With major dailies giving a megaphone to the police, the coverage of Stonewall is a reminder of what’s lost when alternative media outlets wither away.
By Dr. Chad Painter
Assistant Professor of Communication
University of Dayton
Introduction
The Stonewall riots were a six-night series of protests that began in the early morning of June 28, 1969, and centered around the Stonewall Inn, a gay bar in New York City.
Four days earlier, on June 24, 1969, the police, led by Deputy Inspector Seymour Pine, raided the Stonewall Inn and began arresting bar employees and confiscating liquor. But when Pine led a second raid on the 28th, patrons fought back. Approximately 150 people fled, regrouped on the street and stormed the bar, trapping the police inside. The protesters began throwing bricks, bottles and garbage, and attempted to set the bar on fire.

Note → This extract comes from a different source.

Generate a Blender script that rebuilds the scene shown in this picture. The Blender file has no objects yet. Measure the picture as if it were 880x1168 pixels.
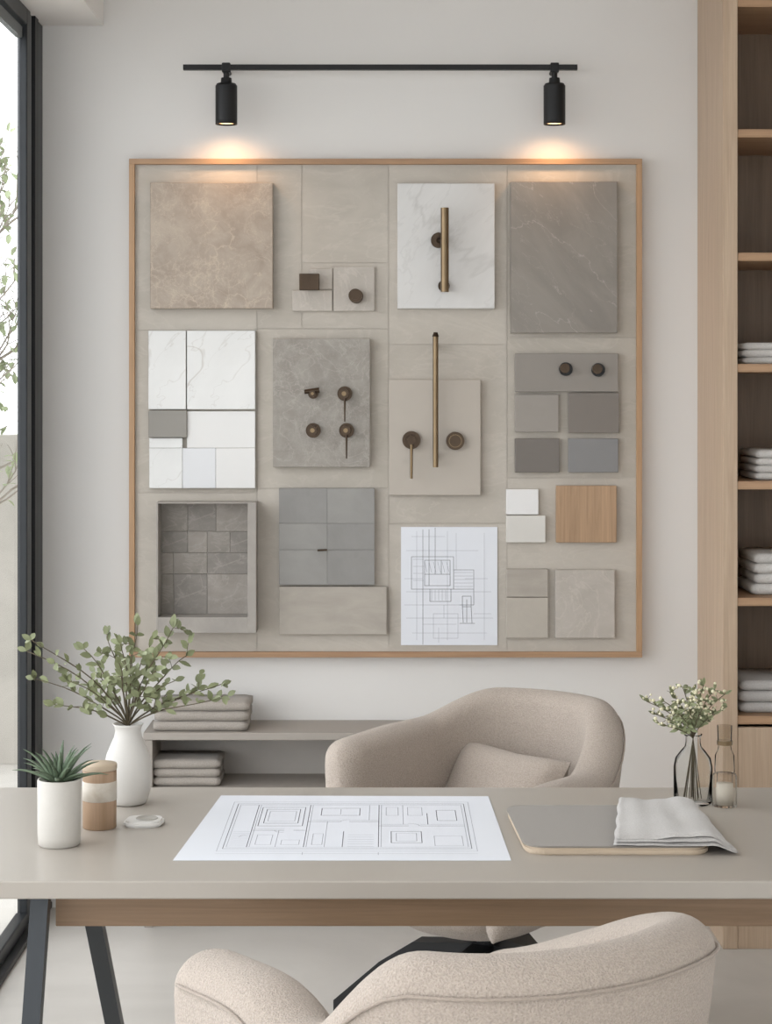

For six nights, protesters clashed off and on with police, while chanting and marching in and around Christopher Street.
Today, many credit the protests with sparking the LGBTQ rights movement. But at the time, if you were a New Yorker reading the local, mainstream papers, you wouldn’t know that a new civil rights movement was unfolding in the city.
As someone who studies the history and role of the alternative press, I’ve researched how the Stonewall riots were reported in New York’s mainstream and alternative publications.
In the days after the Stonewall riots, depending on which paper you read, you would have been exposed to a vastly different version of events. The major dailies gave a megaphone to the police, while alternative outlets embedded themselves among the protesters.
When the press inadvertently outed people
To understand the differences in media coverage, it’s important to recall the relationship between gay people, the press and the police prior to Stonewall.
In 1969, homosexual acts were illegal in every state except Illinois. In New York – home to the largest gay population in the U.S. – police aggressively and systematically targeted places frequented by gay men.
If arrested, a person’s name, age, address and crime would be published as part of the police blotter in most local newspapers across the U.S. For example, if a man was arrested for committing a “homosexual” act in Dayton, Ohio, his information would be published in the Dayton Daily News. Such publication often had disastrous consequences for the person “outed” in print.
Many were disowned by their family, fired from their workplace or dishonorably discharged from the military. Some were targeted for assault or murder.
Gay men, therefore, were forced underground. Christopher Street in Manhattan’s Greenwich Village became a fairly safe locale with bars and coffee shops that surreptitiously catered to a LGBTQ clientele. These bars often were run by the Mafia, which owned the cigarette machines and jukeboxes, and sold watered-down liquor.
Unlike many clubs, the Stonewall Inn, which opened in March 1967, was on a main thoroughfare instead of a side street. The clientele was mostly men, though even marginalized segments of the LGBTQ community frequented the bar because of its two dance floors.
On average, police raided bars once a month, though they typically would warn the bar that a raid was coming and time the raid to minimize disrupting the bar’s business. Police raids usually were accepted by bar employees and clientele.
However, this time was different. Stonewall’s patrons already were upset about the June 24 raid, so when one person resisted arrest, others joined in. The situation quickly escalated.
The big dailies give the police a platform
The scene was tense and chaotic.
Inside Stonewall, Pine gave his officers the order not to shoot, fearing that any additional escalation could lead to a full-scale massacre. Outside, hundreds of protesters were throwing almost anything they could get their hands on, while others were trying to find a way to set Stonewall on fire with the cops inside.
Yet the mainstream media largely failed to adequately cover the protests.